Increased Privileges

When a user is created on the system, a set of default privileges is granted. Privileges allow a user to perform operations such as shutting down the system, adding other users, acting as part of the operating system, creating processes, logging in remotely, and backing up files belonging to others. DAC and privileges together limit what an individual user can do on the system.

A privilege vector is stored with the user definition in the system. Privileges associated with a group also are stored with the group information in the SAM. When a user logs in, the privilege vector is constructed from privileges assigned to that user and privileges defined for groups to which the user belongs. The complete set of privileges controls what kinds of operations that user is allowed to initiate while logged in to the computer. A privilege that enables a user to act as an administrator is something to be carefully monitored. The GetAdmin hack introduced earlier in the book grants administrator rights to an arbitrary user by exploiting an NT bug. The event log contains enough evidence to spot when this happens. To distinguish the GetAdmin hack from a legitimate change in privileges, the IDS must contain a signature relating multiple events. Nonetheless, the event log does allow an IDS to detect GetAdmin.

NT administration somewhat simplifies the task of assigning privileges to user and groups. Sets of common privileges are grouped into rights. Instead of assigning individual privileges to a user, you normally assign rights through the user and group manager application. If you want, you can select privileges one at a time and grant them to specific users, too.

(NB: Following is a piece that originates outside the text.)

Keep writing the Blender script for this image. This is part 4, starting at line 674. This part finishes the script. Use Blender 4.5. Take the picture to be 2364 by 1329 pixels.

The NT audit log reports privilege changes for users in distinct event records. IDSs watch the log for these entries to alert you to possible security problems. The privilege vector associated with an access token also can be altered through programming interfaces provided with NT. This means that the administrative GUI is not the only way for users to increase their privileges. You saw that UNIX systems had a number of facilities for increasing privileges. SUID programs in UNIX give users temporary privileges associated with the owner or group associated with that program. NT has similar capabilities through impersonation.

Impersonation

In earlier chapters, you learned that a critical component of computer systems is the capability for a process to act on behalf of another user. NT refers to this as impersonation. Recall that after a user logs into NT, an access token is created. In addition to containing a list of privileges and other fields, the token has a setting that defines the impersonation level for that token:

Anonymous.
No other process or thread is allowed to see any of the details about this token.
Identifying.
A process with the appropriate privileges can obtain information from the token, such as its SID, its groups, and its currently assigned privileges.
Impersonation.
A process with the appropriate privileges can impersonate the owner of the token on the local system (note that this does not include impersonation on a remote system).

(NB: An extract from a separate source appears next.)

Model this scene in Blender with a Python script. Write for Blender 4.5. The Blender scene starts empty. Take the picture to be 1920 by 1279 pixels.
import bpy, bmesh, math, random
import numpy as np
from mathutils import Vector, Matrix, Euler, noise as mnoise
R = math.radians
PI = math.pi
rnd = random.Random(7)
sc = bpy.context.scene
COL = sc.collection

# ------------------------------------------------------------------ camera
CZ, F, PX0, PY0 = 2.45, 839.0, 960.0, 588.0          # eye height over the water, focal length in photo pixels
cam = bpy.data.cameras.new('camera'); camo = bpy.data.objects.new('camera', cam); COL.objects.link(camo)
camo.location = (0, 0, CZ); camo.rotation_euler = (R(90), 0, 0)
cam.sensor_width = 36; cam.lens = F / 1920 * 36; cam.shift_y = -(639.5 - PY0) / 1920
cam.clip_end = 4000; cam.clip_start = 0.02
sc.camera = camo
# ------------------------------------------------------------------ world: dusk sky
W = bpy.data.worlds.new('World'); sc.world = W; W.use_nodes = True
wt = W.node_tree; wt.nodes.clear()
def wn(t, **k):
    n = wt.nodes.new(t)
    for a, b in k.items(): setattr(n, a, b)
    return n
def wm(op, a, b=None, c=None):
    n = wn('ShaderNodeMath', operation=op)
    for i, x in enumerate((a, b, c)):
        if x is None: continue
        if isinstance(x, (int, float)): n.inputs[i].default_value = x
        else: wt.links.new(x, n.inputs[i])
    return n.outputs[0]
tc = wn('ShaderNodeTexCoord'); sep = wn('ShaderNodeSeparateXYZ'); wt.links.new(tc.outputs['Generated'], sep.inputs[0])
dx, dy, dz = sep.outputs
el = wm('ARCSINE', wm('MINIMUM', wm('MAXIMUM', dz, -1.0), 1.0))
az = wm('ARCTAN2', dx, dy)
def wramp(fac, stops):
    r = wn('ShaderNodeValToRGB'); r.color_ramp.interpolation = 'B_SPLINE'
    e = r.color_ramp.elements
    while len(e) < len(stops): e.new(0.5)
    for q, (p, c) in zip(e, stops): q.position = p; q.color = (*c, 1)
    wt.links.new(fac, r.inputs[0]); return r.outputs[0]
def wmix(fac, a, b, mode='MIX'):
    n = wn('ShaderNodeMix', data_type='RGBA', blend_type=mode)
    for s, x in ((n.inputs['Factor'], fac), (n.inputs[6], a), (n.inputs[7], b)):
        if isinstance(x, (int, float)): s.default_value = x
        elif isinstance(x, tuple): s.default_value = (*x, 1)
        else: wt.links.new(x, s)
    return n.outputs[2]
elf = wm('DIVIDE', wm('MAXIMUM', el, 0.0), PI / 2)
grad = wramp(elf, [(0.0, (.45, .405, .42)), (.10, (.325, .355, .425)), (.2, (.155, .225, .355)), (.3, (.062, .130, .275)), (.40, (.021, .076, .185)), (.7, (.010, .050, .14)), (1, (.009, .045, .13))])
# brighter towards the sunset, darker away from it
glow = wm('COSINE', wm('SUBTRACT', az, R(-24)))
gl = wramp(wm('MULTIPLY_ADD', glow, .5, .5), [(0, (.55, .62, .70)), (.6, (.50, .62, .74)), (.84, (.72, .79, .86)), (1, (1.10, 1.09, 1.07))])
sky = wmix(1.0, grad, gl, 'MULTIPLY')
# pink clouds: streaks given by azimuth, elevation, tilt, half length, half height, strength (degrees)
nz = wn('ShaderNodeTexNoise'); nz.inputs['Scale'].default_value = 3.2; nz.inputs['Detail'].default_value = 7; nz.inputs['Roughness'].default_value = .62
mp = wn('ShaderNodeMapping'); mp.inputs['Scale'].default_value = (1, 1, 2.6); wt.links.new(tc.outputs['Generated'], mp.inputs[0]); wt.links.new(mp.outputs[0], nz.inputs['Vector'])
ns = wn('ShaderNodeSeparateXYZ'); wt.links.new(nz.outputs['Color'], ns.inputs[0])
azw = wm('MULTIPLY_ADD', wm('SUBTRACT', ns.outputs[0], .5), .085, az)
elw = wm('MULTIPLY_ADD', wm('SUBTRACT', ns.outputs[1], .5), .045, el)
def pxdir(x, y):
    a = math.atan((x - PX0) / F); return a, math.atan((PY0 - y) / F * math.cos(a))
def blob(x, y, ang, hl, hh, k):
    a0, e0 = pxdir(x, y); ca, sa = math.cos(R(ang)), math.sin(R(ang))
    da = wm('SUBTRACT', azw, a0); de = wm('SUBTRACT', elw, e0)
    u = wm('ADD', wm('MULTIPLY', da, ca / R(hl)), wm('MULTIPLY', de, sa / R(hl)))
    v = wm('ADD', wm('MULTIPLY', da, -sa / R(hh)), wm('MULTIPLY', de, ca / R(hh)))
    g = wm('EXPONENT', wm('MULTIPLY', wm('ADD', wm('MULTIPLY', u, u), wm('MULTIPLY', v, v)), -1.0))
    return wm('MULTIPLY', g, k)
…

The impersonation level for a token can be changed any time during the lifetime of the token through NT APIs. If you are writing software, you can decide whether to allow remote systems to operate with the security context of your token. If you allow impersonation, other remote services can act on your behalf. This practice is necessary for accessing remote shares, for example. However, it also could be a security hole. A hacker who plants a bogus service with impersonation privileges will be able to use your credentials to impersonate you on other remote systems.

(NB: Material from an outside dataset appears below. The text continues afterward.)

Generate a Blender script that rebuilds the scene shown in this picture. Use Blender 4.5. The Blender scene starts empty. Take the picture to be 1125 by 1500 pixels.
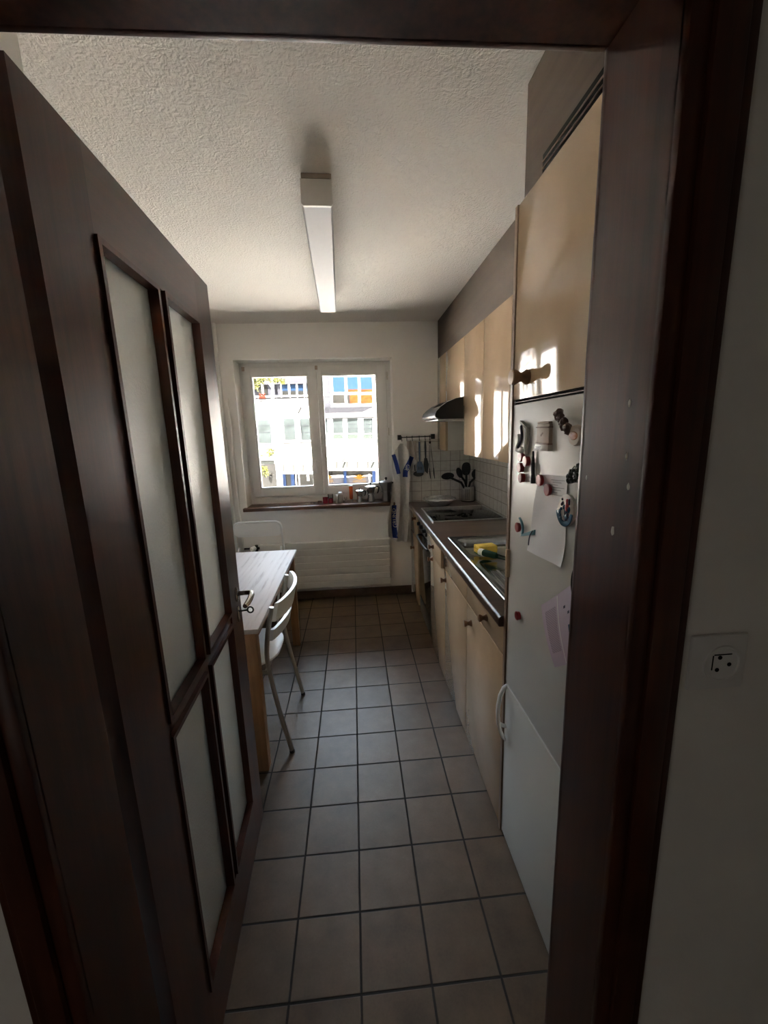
import bpy, bmesh, math, random
from mathutils import Vector, Matrix, noise
random.seed(7)
S = bpy.context.scene
COL = S.collection
PI = math.pi

# ---------------------------------------------------------------- camera pose
YAW, PIT, ROL = 0.0700455, 0.1956803, 0.0319018
FPX = 593.93
CAM = Vector((0.44656, -0.85469, 1.54044))
_f = Vector((math.sin(YAW)*math.cos(PIT), math.cos(YAW)*math.cos(PIT), -math.sin(PIT)))
_r = Vector((math.cos(YAW), -math.sin(YAW), 0))
_d = _f.cross(_r)
_c, _s = math.cos(ROL), math.sin(ROL)
CR = _c*_r + _s*_d
CD = -_s*_r + _c*_d


def at(px, py, axis, val):
    """point where the sight line through a photo pixel meets the plane axis=val (metres)"""
    d = CR*((px-562.5)/FPX) + CD*((py-750)/FPX) + _f
    i = 'xyz'.index(axis)
    return CAM + d*((val-CAM[i])/d[i])


# ---------------------------------------------------------------- mesh builder
class MB:
    def __init__(self):
        self.bm = bmesh.new()

    def box(self, x0, x1, y0, y1, z0, z1, bev=0, seg=2):
        if x0 > x1: x0, x1 = x1, x0
        if y0 > y1: y0, y1 = y1, y0
        if z0 > z1: z0, z1 = z1, z0
        vs = [self.bm.verts.new((x, y, z)) for x in (x0, x1) for y in (y0, y1) for z in (z0, z1)]
        q = [(0, 1, 3, 2), (4, 6, 7, 5), (0, 4, 5, 1), (2, 3, 7, 6), (0, 2, 6, 4), (1, 5, 7, 3)]
        fs = [self.bm.faces.new([vs[i] for i in f]) for f in q]
        if bev:
            es = list({e for f in fs for e in f.edges})
            bmesh.ops.bevel(self.bm, geom=es, offset=bev, segments=seg, profile=0.5, affect='EDGES')
        return self

    def hexa(self, a, b):
        """solid between two 4-point loops"""
        va = [self.bm.verts.new(p) for p in a]
        vb = [self.bm.verts.new(p) for p in b]
        self.bm.faces.new(va[::-1]); self.bm.faces.new(vb)
        n = len(va)
        for i in range(n):
            self.bm.faces.new((va[i], va[(i+1) % n], vb[(i+1) % n], vb[i]))
        return self

    def prism(self, pts, ext, bev=0, seg=2):
        ext = Vector(ext)
        va = [self.bm.verts.new(Vector(p)) for p in pts]
        vb = [self.bm.verts.new(Vector(p)+ext) for p in pts]
        n = len(va)
        fs = [self.bm.faces.new(va[::-1]), self.bm.faces.new(vb)]
        for i in range(n):
            fs.append(self.bm.faces.new((va[i], va[(i+1) % n], vb[(i+1) % n], vb[i])))
        if bev:
            es = list({e for f in fs[:2] for e in f.edges})
            bmesh.ops.bevel(self.bm, geom=es, offset=bev, segments=seg, profile=0.5, affect='EDGES')
        return self

    def tube(self, pts, r, seg=10, closed=False, flat=None, caps=True):
        pts = [Vector(p) for p in pts]
        n = len(pts)
        rs = r if isinstance(r, (list, tuple)) else [r]*n
        tang = []
        for i in range(n):
            a = pts[(i-1) % n] if (closed or i > 0) else pts[i]
            b = pts[(i+1) % n] if (closed or i < n-1) else pts[i]
            tang.append((b-a).normalized())
        up = Vector((0, 0, 1)) if abs(tang[0].z) < .9 else Vector((1, 0, 0))
        nrm = (up - tang[0]*up.dot(tang[0])).normalized()
        rings = []
        for i in range(n):
            t = tang[i]
            nrm = (nrm - t*nrm.dot(t)).normalized()
            bi = t.cross(nrm)
            ring = []
            for k in range(seg):
                a = 2*PI*k/seg
                fx, fy = (flat if flat else (1, 1))
                ring.append(self.bm.verts.new(pts[i] + nrm*math.cos(a)*rs[i]*fx + bi*math.sin(a)*rs[i]*fy))
            rings.append(ring)
        m = n if closed else n-1
        for i in range(m):
            A, B = rings[i], rings[(i+1) % n]
            for k in range(seg):
                self.bm.faces.new((A[k], A[(k+1) % seg], B[(k+1) % seg], B[k]))
        if not closed and caps:
            self.bm.faces.new(rings[0][::-1]); self.bm.faces.new(rings[-1])
        return self

    def lathe(self, prof, c, axis=(0, 0, 1), seg=24, sx=1, sy=1, rnd=0, rot=0):
        """prof = [(radius, height)...] about an axis through c"""
        ax = Vector(axis).normalized()
        t = Vector((0, 0, 1)) if abs(ax.z) < .9 else Vector((1, 0, 0))
        u = (t - ax*t.dot(ax)).normalized(); v = ax.cross(u)
        c = Vector(c)
        rings = []
        for r, h in prof:
            if r < 1e-6:
                rings.append([self.bm.verts.new(c+ax*h)])
            else:
                rg = []
                for k in range(seg):
                    a = 2*PI*k/seg + rot
                    j = 1 + (random.uniform(-rnd, rnd) if rnd else 0)
                    rg.append(self.bm.verts.new(c+ax*h + u*r*j*math.cos(a)*sx + v*r*j*math.sin(a)*sy))
                rings.append(rg)
        for A, B in zip(rings, rings[1:]):
            if len(A) == 1 and len(B) == 1: continue
            for k in range(seg):
                k2 = (k+1) % seg
                if len(A) == 1: self.bm.faces.new((A[0], B[k2], B[k]))
                elif len(B) == 1: self.bm.faces.new((A[k], A[k2], B[0]))
                else: self.bm.faces.new((A[k], A[k2], B[k2], B[k]))
        for rg, fl in ((rings[0], 1), (rings[-1], 0)):
            if len(rg) > 1:
                self.bm.faces.new(rg[::-1] if fl else rg)
        return self

    def cyl(self, a, b, r, r2=None, seg=16):
        a = Vector(a); b = Vector(b); L = (b-a).length
        return self.lathe([(r, 0), (r if r2 is None else r2, L)], a, b-a, seg)

    def ell(self, c, rx, ry, rz, seg=16, n=8, rnd=0):
        vs = []
        for i in range(n+1):
            th = PI*i/n
            if i in (0, n):
                vs.append([self.bm.verts.new((c[0], c[1], c[2]+rz*math.cos(th)))])
            else:
                ring = []
                for k in range(seg):
                    j = 1+random.uniform(-rnd, rnd) if rnd else 1
                    ring.append(self.bm.verts.new((c[0]+rx*j*math.sin(th)*math.cos(2*PI*k/seg), c[1]+ry*j*math.sin(th)*math.sin(2*PI*k/seg), c[2]+rz*math.cos(th)*j)))
                vs.append(ring)
        for A, B in zip(vs, vs[1:]):
            for k in range(seg):
                k2 = (k+1) % seg
                if len(A) == 1: self.bm.faces.new((A[0], B[k], B[k2]))
                elif len(B) == 1: self.bm.faces.new((A[k], B[0], A[k2]))
                else: self.bm.faces.new((A[k], B[k], B[k2], A[k2]))
        return self

    def sheet(self, fn, nu, nv, thick=None):
        """surface fn(u,v)->point; thick = offset vector for a closed slab"""
        def lay(off):
            return [[self.bm.verts.new(Vector(fn(i/nu, j/nv))+off) for j in range(nv+1)] for i in range(nu+1)]
        A = lay(Vector((0, 0, 0)))
        for i in range(nu):
            for j in range(nv):
                self.bm.faces.new((A[i][j], A[i+1][j], A[i+1][j+1], A[i][j+1]))
        if thick is not None:
            B = lay(Vector(thick))
            for i in range(nu):
                for j in range(nv):
                    self.bm.faces.new((B[i][j], B[i][j+1], B[i+1][j+1], B[i+1][j]))
            for i in range(nu):
                self.bm.faces.new((A[i][0], B[i][0], B[i+1][0], A[i+1][0]))
                self.bm.faces.new((A[i][nv], A[i+1][nv], B[i+1][nv], B[i][nv]))
            for j in range(nv):
                self.bm.faces.new((A[0][j], A[0][j+1], B[0][j+1], B[0][j]))
                self.bm.faces.new((A[nu][j], B[nu][j], B[nu][j+1], A[nu][j+1]))
        return self

    def add_mesh(self, me, M, fn=None):
        n0 = len(self.bm.verts)
        self.bm.from_mesh(me)
        self.bm.verts.ensure_lookup_table()
        for v in self.bm.verts[n0:]:
            v.co = Vector(fn(v.co)) if fn else M @ v.co
        return self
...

When you are logged into a system running NT, you might interact with system services and higher privileged processes many times. These process do have sufficient privileges to impersonate your access token. Because the system services run with very high privileges, they are essentially downgrading their capabilities when they create a thread to handle your request and associate your access token with the thread.

NT does not log all of the activities associated with impersonation. This is somewhat unfortunate because many unrecorded events affect the security policy of the system. Numerous system calls are provided to create access tokens, assign privileges to tokens, associate tokens with threads or processes, impersonate access tokens, and duplicate access tokens. A process must have very high privileges in order to successfully complete an operation through one of these interfaces. For example, a process must have the right to duplicate tokens if it wants to invoke the duplicate token system call. When this call is requested, it is the beginning of an attempt by one process to act on behalf of another. You can understand why this is an important event to monitor.

Other than security-relevant events that you want to track, NT has been hit by a number of hack attacks. You should know that many early attacks were found in NT 3.51 and were fixed in NT 4.0. Some intrusions have been reported on NT 4.0 as well, although service packs and patches are available to correct the bugs.